Die Europäer wandten ihren Blick stärker auf die heimische Energiewirtschaft und trieben den Ausbau erneuerbarer Energien voran. Dabei kam ihnen ein rapider Preisverfall für Photovoltaik-Anlagen entgegen und die Kosten für Solarstrom nahmen immer mehr ab. Damit wurde die Aussicht, 15 Prozent der europäischen Gesamtenergiemenge aus Desertec-Anlagen zu beziehen, wirtschaftlich immer reizloser – Bayern etwa bezieht als Folge der deutschen Energiewende schon heute bis zu 35 Prozent seines Bedarfs aus erneuerbaren Quellen im eigenen Land.
Zudem floss der Strom über die bestehende Verbindung auf dem Meeresgrund der Strasse von Gibraltar in den vergangenen Jahren nahezu ausschliesslich von Europa nach Afrika, wie DII-Chef van Son einräumte. Spanien verkaufte den unter Strommangel leidenden Maghreb-Staaten seinen billigen Solarstrom-Überschuss aus Anlagen in Andalusien oder der Extremadura. Insgesamt verfüge Europa derzeit über Strom-Überkapazitäten.

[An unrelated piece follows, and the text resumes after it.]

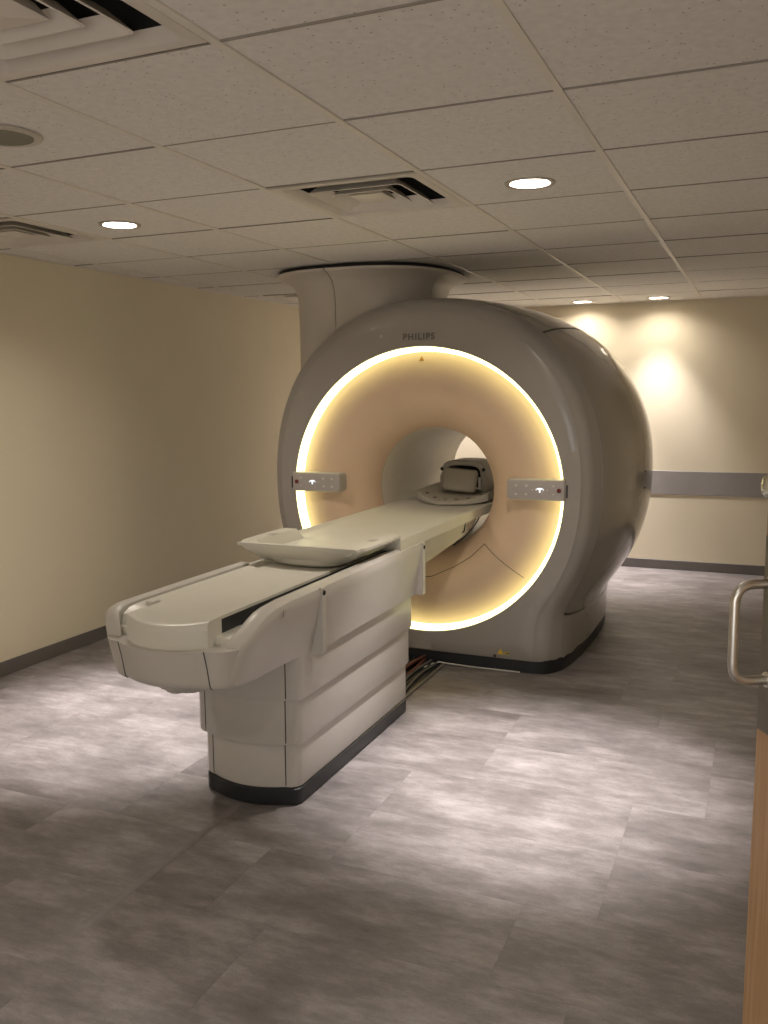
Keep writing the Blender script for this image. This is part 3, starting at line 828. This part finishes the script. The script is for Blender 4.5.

Arbeitsverträge bei DII laufen alle aus
Aber Desertec hatte nicht einfach nur Pech. Von Beginn an gab es auch Querelen. So setzten die Europäer eher auf die vergleichsweise teure Solarthermie – die Stromgewinnung aus Sonnenhitze – und erlebten damit ein Debakel. Allein Siemens versenkte mehr als 400 Millionen Dollar mit der Technologie und stieg am Ende aus.
Die afrikanischen und arabischen Länder, die eigentlich Geschäftspartner werden sollten, beklagten sich anfangs über das koloniale Auftreten der Länder des Nordens. Dann folgte noch ein Streit über die Aufnahme des chinesischen Netzbetreibers State Grid.
Bei zwei Dutzend Mitarbeitern von DII laufen die Verträge aus. «Nächstes Jahr gibt es erstmal keine Belegschaft mehr», sagte van Son. Die Belegschaft werde später weniger als zehn Experten umfassen.